■ **GIVEN INSTRUCTION**
Return the full material exactly.

--- Start of DATASET EXTRACT ---

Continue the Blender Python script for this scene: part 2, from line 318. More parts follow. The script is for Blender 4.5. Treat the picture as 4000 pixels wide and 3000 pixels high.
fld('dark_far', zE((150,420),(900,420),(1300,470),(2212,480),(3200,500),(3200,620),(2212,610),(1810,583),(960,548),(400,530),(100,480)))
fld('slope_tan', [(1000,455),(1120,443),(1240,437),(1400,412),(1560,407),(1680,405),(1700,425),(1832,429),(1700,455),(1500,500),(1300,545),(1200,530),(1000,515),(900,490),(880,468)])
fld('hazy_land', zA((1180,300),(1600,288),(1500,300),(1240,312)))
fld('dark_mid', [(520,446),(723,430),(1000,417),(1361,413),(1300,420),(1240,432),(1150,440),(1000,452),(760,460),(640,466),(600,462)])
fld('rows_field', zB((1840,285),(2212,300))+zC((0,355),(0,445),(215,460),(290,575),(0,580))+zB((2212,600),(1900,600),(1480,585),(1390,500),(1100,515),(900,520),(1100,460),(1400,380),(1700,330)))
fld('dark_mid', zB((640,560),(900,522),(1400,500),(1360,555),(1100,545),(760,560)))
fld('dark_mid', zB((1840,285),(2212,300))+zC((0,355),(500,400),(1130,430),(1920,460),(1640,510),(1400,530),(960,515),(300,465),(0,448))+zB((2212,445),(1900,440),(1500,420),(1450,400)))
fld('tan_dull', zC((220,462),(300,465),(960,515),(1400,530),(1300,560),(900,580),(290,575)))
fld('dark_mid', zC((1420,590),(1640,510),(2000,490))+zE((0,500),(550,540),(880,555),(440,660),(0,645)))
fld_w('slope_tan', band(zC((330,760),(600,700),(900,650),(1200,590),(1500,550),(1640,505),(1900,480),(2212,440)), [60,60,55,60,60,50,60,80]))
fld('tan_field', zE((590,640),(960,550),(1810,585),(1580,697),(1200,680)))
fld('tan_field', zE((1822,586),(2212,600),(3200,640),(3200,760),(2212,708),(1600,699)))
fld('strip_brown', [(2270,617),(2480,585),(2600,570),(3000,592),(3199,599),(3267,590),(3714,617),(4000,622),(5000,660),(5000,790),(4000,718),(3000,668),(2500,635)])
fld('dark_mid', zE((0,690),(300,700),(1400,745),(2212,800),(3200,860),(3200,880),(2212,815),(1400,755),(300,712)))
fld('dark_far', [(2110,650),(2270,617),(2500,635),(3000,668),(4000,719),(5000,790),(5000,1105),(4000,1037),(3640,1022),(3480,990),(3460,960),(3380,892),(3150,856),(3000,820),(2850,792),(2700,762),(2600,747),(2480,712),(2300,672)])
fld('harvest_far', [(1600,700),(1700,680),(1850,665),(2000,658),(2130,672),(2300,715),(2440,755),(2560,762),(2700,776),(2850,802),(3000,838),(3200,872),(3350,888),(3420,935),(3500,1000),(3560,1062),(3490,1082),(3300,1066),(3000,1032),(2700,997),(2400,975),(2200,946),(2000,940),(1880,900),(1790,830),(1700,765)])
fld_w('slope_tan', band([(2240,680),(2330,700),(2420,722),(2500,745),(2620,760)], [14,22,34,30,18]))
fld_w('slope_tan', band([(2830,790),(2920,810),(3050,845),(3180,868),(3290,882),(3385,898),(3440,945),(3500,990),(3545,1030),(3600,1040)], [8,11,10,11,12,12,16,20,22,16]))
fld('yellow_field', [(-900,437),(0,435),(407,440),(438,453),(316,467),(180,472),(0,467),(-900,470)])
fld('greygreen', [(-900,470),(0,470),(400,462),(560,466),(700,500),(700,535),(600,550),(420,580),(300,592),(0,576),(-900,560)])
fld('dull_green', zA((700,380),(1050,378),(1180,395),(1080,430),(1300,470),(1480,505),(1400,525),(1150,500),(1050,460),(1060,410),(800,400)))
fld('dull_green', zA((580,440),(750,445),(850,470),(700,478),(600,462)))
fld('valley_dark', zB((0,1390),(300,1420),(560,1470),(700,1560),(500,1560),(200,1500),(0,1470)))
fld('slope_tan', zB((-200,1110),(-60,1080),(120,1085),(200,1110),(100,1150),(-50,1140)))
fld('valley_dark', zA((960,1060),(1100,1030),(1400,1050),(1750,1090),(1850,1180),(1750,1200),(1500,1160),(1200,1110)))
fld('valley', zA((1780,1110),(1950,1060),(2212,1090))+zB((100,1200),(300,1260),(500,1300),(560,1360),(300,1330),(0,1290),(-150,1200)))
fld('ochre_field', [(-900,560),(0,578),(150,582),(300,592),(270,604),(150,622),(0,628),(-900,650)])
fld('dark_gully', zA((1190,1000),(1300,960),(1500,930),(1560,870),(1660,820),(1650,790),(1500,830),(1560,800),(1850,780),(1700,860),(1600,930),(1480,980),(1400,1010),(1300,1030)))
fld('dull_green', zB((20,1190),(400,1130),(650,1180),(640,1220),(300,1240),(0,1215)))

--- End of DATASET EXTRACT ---

■ **OUTPUT FOR THIS TASK**
Continue the Blender Python script for this scene: part 2, from line 318. More parts follow. The script is for Blender 4.5. Treat the picture as 4000 pixels wide and 3000 pixels high.
fld('dark_far', zE((150,420),(900,420),(1300,470),(2212,480),(3200,500),(3200,620),(2212,610),(1810,583),(960,548),(400,530),(100,480)))
fld('slope_tan', [(1000,455),(1120,443),(1240,437),(1400,412),(1560,407),(1680,405),(1700,425),(1832,429),(1700,455),(1500,500),(1300,545),(1200,530),(1000,515),(900,490),(880,468)])
fld('hazy_land', zA((1180,300),(1600,288),(1500,300),(1240,312)))
fld('dark_mid', [(520,446),(723,430),(1000,417),(1361,413),(1300,420),(1240,432),(1150,440),(1000,452),(760,460),(640,466),(600,462)])
fld('rows_field', zB((1840,285),(2212,300))+zC((0,355),(0,445),(215,460),(290,575),(0,580))+zB((2212,600),(1900,600),(1480,585),(1390,500),(1100,515),(900,520),(1100,460),(1400,380),(1700,330)))
fld('dark_mid', zB((640,560),(900,522),(1400,500),(1360,555),(1100,545),(760,560)))
fld('dark_mid', zB((1840,285),(2212,300))+zC((0,355),(500,400),(1130,430),(1920,460),(1640,510),(1400,530),(960,515),(300,465),(0,448))+zB((2212,445),(1900,440),(1500,420),(1450,400)))
fld('tan_dull', zC((220,462),(300,465),(960,515),(1400,530),(1300,560),(900,580),(290,575)))
fld('dark_mid', zC((1420,590),(1640,510),(2000,490))+zE((0,500),(550,540),(880,555),(440,660),(0,645)))
fld_w('slope_tan', band(zC((330,760),(600,700),(900,650),(1200,590),(1500,550),(1640,505),(1900,480),(2212,440)), [60,60,55,60,60,50,60,80]))
fld('tan_field', zE((590,640),(960,550),(1810,585),(1580,697),(1200,680)))
fld('tan_field', zE((1822,586),(2212,600),(3200,640),(3200,760),(2212,708),(1600,699)))
fld('strip_brown', [(2270,617),(2480,585),(2600,570),(3000,592),(3199,599),(3267,590),(3714,617),(4000,622),(5000,660),(5000,790),(4000,718),(3000,668),(2500,635)])
fld('dark_mid', zE((0,690),(300,700),(1400,745),(2212,800),(3200,860),(3200,880),(2212,815),(1400,755),(300,712)))
fld('dark_far', [(2110,650),(2270,617),(2500,635),(3000,668),(4000,719),(5000,790),(5000,1105),(4000,1037),(3640,1022),(3480,990),(3460,960),(3380,892),(3150,856),(3000,820),(2850,792),(2700,762),(2600,747),(2480,712),(2300,672)])
fld('harvest_far', [(1600,700),(1700,680),(1850,665),(2000,658),(2130,672),(2300,715),(2440,755),(2560,762),(2700,776),(2850,802),(3000,838),(3200,872),(3350,888),(3420,935),(3500,1000),(3560,1062),(3490,1082),(3300,1066),(3000,1032),(2700,997),(2400,975),(2200,946),(2000,940),(1880,900),(1790,830),(1700,765)])
fld_w('slope_tan', band([(2240,680),(2330,700),(2420,722),(2500,745),(2620,760)], [14,22,34,30,18]))
fld_w('slope_tan', band([(2830,790),(2920,810),(3050,845),(3180,868),(3290,882),(3385,898),(3440,945),(3500,990),(3545,1030),(3600,1040)], [8,11,10,11,12,12,16,20,22,16]))
fld('yellow_field', [(-900,437),(0,435),(407,440),(438,453),(316,467),(180,472),(0,467),(-900,470)])
fld('greygreen', [(-900,470),(0,470),(400,462),(560,466),(700,500),(700,535),(600,550),(420,580),(300,592),(0,576),(-900,560)])
fld('dull_green', zA((700,380),(1050,378),(1180,395),(1080,430),(1300,470),(1480,505),(1400,525),(1150,500),(1050,460),(1060,410),(800,400)))
fld('dull_green', zA((580,440),(750,445),(850,470),(700,478),(600,462)))
fld('valley_dark', zB((0,1390),(300,1420),(560,1470),(700,1560),(500,1560),(200,1500),(0,1470)))
fld('slope_tan', zB((-200,1110),(-60,1080),(120,1085),(200,1110),(100,1150),(-50,1140)))
fld('valley_dark', zA((960,1060),(1100,1030),(1400,1050),(1750,1090),(1850,1180),(1750,1200),(1500,1160),(1200,1110)))
fld('valley', zA((1780,1110),(1950,1060),(2212,1090))+zB((100,1200),(300,1260),(500,1300),(560,1360),(300,1330),(0,1290),(-150,1200)))
fld('ochre_field', [(-900,560),(0,578),(150,582),(300,592),(270,604),(150,622),(0,628),(-900,650)])
fld('dark_gully', zA((1190,1000),(1300,960),(1500,930),(1560,870),(1660,820),(1650,790),(1500,830),(1560,800),(1850,780),(1700,860),(1600,930),(1480,980),(1400,1010),(1300,1030)))
fld('dull_green', zB((20,1190),(400,1130),(650,1180),(640,1220),(300,1240),(0,1215)))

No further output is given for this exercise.